Data section:
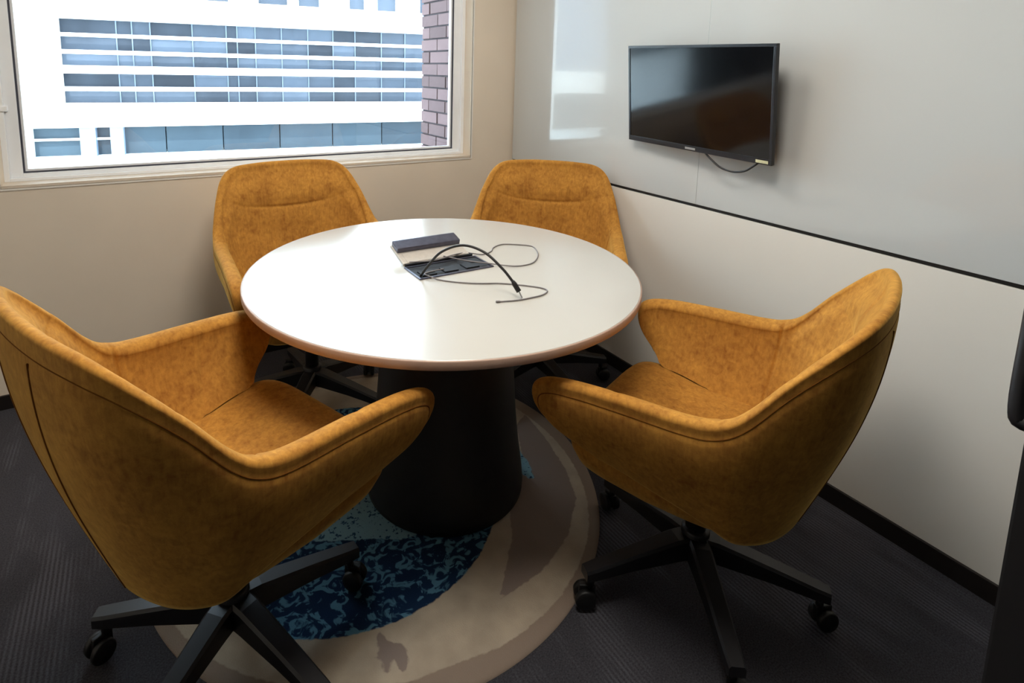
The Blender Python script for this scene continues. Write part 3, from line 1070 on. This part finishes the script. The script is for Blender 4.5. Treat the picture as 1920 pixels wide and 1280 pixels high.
def build_base(root, foot_rot):
    bm = bmesh.new()
    add_lathe(bm, [(0.026, 0.155), (0.026, 0.33)], 24)
    add_lathe(bm, [(0.032, 0.10), (0.036, 0.105), (0.036, 0.165), (0.031, 0.172)], 24)
    link_mesh('gas_column', bm, M_base, root, True)
    bm = bmesh.new()
    add_box(bm, -0.13, 0.09, -0.075, 0.075, 0.318, 0.347, 0.006)
    add_box(bm, -0.05, 0.05, -0.045, 0.045, 0.292, 0.318, 0.006)
    link_mesh('swivel_plate', bm, M_base, root)
    for k in range(5):
        a = foot_rot + k * 2 * math.pi / 5
        R_ = Matrix.Rotation(a, 4, 'Z')
        bm = bmesh.new()
        secs = [(0.0, 0.027, 0.098, 0.158), (0.06, 0.026, 0.100, 0.156), (0.18, 0.0225, 0.094, 0.134), (0.285, 0.020, 0.084, 0.113), (0.312, 0.018, 0.082, 0.108)]
        prev = None
        for x, hw, z0, z1 in secs:
            c = [bm.verts.new(R_ @ Vector(q)) for q in ((x, -hw, z0), (x, hw, z0), (x, hw * 1.0, z1 - 0.006), (x, hw * 0.75, z1), (x, -hw * 0.75, z1), (x, -hw, z1 - 0.006))]
            if prev:
                for i in range(6):
                    j = (i + 1) % 6
                    bm.faces.new((prev[i], prev[j], c[j], c[i]))
            else:
                bm.faces.new(list(reversed(c)))
            prev = c
        bm.faces.new(prev)
        leg = link_mesh('leg', bm, M_base, root)
        # twin wheel caster under the tip
        tip = R_ @ Vector((0.293, 0, 0))
        ca = a + random.uniform(-1.2, 1.2)
        mm = Matrix.Translation(tip) @ Matrix.Rotation(ca, 4, 'Z')
        bm = bmesh.new()
        for sgn in (-1, 1):
            b2 = bmesh.new()
            add_lathe(b2, [(0.012, 0.0), (0.024, 0.001), (0.0265, 0.004), (0.0265, 0.014), (0.024, 0.017), (0.010, 0.018)], 24)
            T = mm @ Matrix.Translation((0.014, sgn * 0.006, 0.0265)) @ Matrix.Rotation(-sgn * math.pi / 2, 4, 'X')
            bmesh.ops.transform(b2, matrix=T, verts=b2.verts)
            tmp = bpy.data.meshes.new('tmp')
            b2.to_mesh(tmp)
            b2.free()
            bm.from_mesh(tmp)
            bpy.data.meshes.remove(tmp)
        add_box(bm, -0.012, 0.030, -0.007, 0.007, 0.022, 0.060, 0.003, mm)
        add_tube(bm, [tip + Vector((0, 0, 0.050)), tip + Vector((0, 0, 0.088))], 0.009, 12)
        cs = link_mesh('caster', bm, M_rubber, leg, True)

def make_chair(loc, facing, foot_abs, label, first=None, dz=0.0):
    root = empty('swivel_armchair', (loc[0], loc[1], 0.0062), facing)
    tag(root, label, 'chair', 'mustard chairs round the table')
    if first is None:
        build_chair_shell(root)
        build_seat(root)
    else:
        for ch in first.children:
            if ch.name.split('.')[0] in ('shell', 'piping', 'seat'):
                c = ch.copy()
                COL.objects.link(c)
                c.parent = root
    for ch in root.children:
        ch.location.z = dz
    build_base(root, foot_abs - facing)
    return root

rad = math.radians
ch1 = make_chair((1.222, 0.862), rad(110.5), rad(91), 'mustard swivel armchair in the right foreground, turned side-on before the white laminate wall', None, -0.014)
ch2 = make_chair((0.134, 1.258), rad(22), rad(8), 'mustard swivel armchair in the left foreground, seen from behind its arm', ch1, 0.016)
ch3 = make_chair((0.562, 2.165), rad(-88), rad(20), 'mustard swivel armchair behind the table, directly below the window', ch1, 0.022)
ch4 = make_chair((1.46, 1.87), rad(-132), rad(50), 'mustard swivel armchair behind the table, in the corner beside the glass board', ch1, 0.008)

Stated task: Transcribe the whole listing exactly. Pictures stay out of your copy.

Answer to this exercise:
The Blender Python script for this scene continues. Write part 3, from line 1070 on. This part finishes the script. The script is for Blender 4.5. Treat the picture as 1920 pixels wide and 1280 pixels high.
def build_base(root, foot_rot):
    bm = bmesh.new()
    add_lathe(bm, [(0.026, 0.155), (0.026, 0.33)], 24)
    add_lathe(bm, [(0.032, 0.10), (0.036, 0.105), (0.036, 0.165), (0.031, 0.172)], 24)
    link_mesh('gas_column', bm, M_base, root, True)
    bm = bmesh.new()
    add_box(bm, -0.13, 0.09, -0.075, 0.075, 0.318, 0.347, 0.006)
    add_box(bm, -0.05, 0.05, -0.045, 0.045, 0.292, 0.318, 0.006)
    link_mesh('swivel_plate', bm, M_base, root)
    for k in range(5):
        a = foot_rot + k * 2 * math.pi / 5
        R_ = Matrix.Rotation(a, 4, 'Z')
        bm = bmesh.new()
        secs = [(0.0, 0.027, 0.098, 0.158), (0.06, 0.026, 0.100, 0.156), (0.18, 0.0225, 0.094, 0.134), (0.285, 0.020, 0.084, 0.113), (0.312, 0.018, 0.082, 0.108)]
        prev = None
        for x, hw, z0, z1 in secs:
            c = [bm.verts.new(R_ @ Vector(q)) for q in ((x, -hw, z0), (x, hw, z0), (x, hw * 1.0, z1 - 0.006), (x, hw * 0.75, z1), (x, -hw * 0.75, z1), (x, -hw, z1 - 0.006))]
            if prev:
                for i in range(6):
                    j = (i + 1) % 6
                    bm.faces.new((prev[i], prev[j], c[j], c[i]))
            else:
                bm.faces.new(list(reversed(c)))
            prev = c
        bm.faces.new(prev)
        leg = link_mesh('leg', bm, M_base, root)
        # twin wheel caster under the tip
        tip = R_ @ Vector((0.293, 0, 0))
        ca = a + random.uniform(-1.2, 1.2)
        mm = Matrix.Translation(tip) @ Matrix.Rotation(ca, 4, 'Z')
        bm = bmesh.new()
        for sgn in (-1, 1):
            b2 = bmesh.new()
            add_lathe(b2, [(0.012, 0.0), (0.024, 0.001), (0.0265, 0.004), (0.0265, 0.014), (0.024, 0.017), (0.010, 0.018)], 24)
            T = mm @ Matrix.Translation((0.014, sgn * 0.006, 0.0265)) @ Matrix.Rotation(-sgn * math.pi / 2, 4, 'X')
            bmesh.ops.transform(b2, matrix=T, verts=b2.verts)
            tmp = bpy.data.meshes.new('tmp')
            b2.to_mesh(tmp)
            b2.free()
            bm.from_mesh(tmp)
            bpy.data.meshes.remove(tmp)
        add_box(bm, -0.012, 0.030, -0.007, 0.007, 0.022, 0.060, 0.003, mm)
        add_tube(bm, [tip + Vector((0, 0, 0.050)), tip + Vector((0, 0, 0.088))], 0.009, 12)
        cs = link_mesh('caster', bm, M_rubber, leg, True)

def make_chair(loc, facing, foot_abs, label, first=None, dz=0.0):
    root = empty('swivel_armchair', (loc[0], loc[1], 0.0062), facing)
    tag(root, label, 'chair', 'mustard chairs round the table')
    if first is None:
        build_chair_shell(root)
        build_seat(root)
    else:
        for ch in first.children:
            if ch.name.split('.')[0] in ('shell', 'piping', 'seat'):
                c = ch.copy()
                COL.objects.link(c)
                c.parent = root
    for ch in root.children:
        ch.location.z = dz
    build_base(root, foot_abs - facing)
    return root

rad = math.radians
ch1 = make_chair((1.222, 0.862), rad(110.5), rad(91), 'mustard swivel armchair in the right foreground, turned side-on before the white laminate wall', None, -0.014)
ch2 = make_chair((0.134, 1.258), rad(22), rad(8), 'mustard swivel armchair in the left foreground, seen from behind its arm', ch1, 0.016)
ch3 = make_chair((0.562, 2.165), rad(-88), rad(20), 'mustard swivel armchair behind the table, directly below the window', ch1, 0.022)
ch4 = make_chair((1.46, 1.87), rad(-132), rad(50), 'mustard swivel armchair behind the table, in the corner beside the glass board', ch1, 0.008)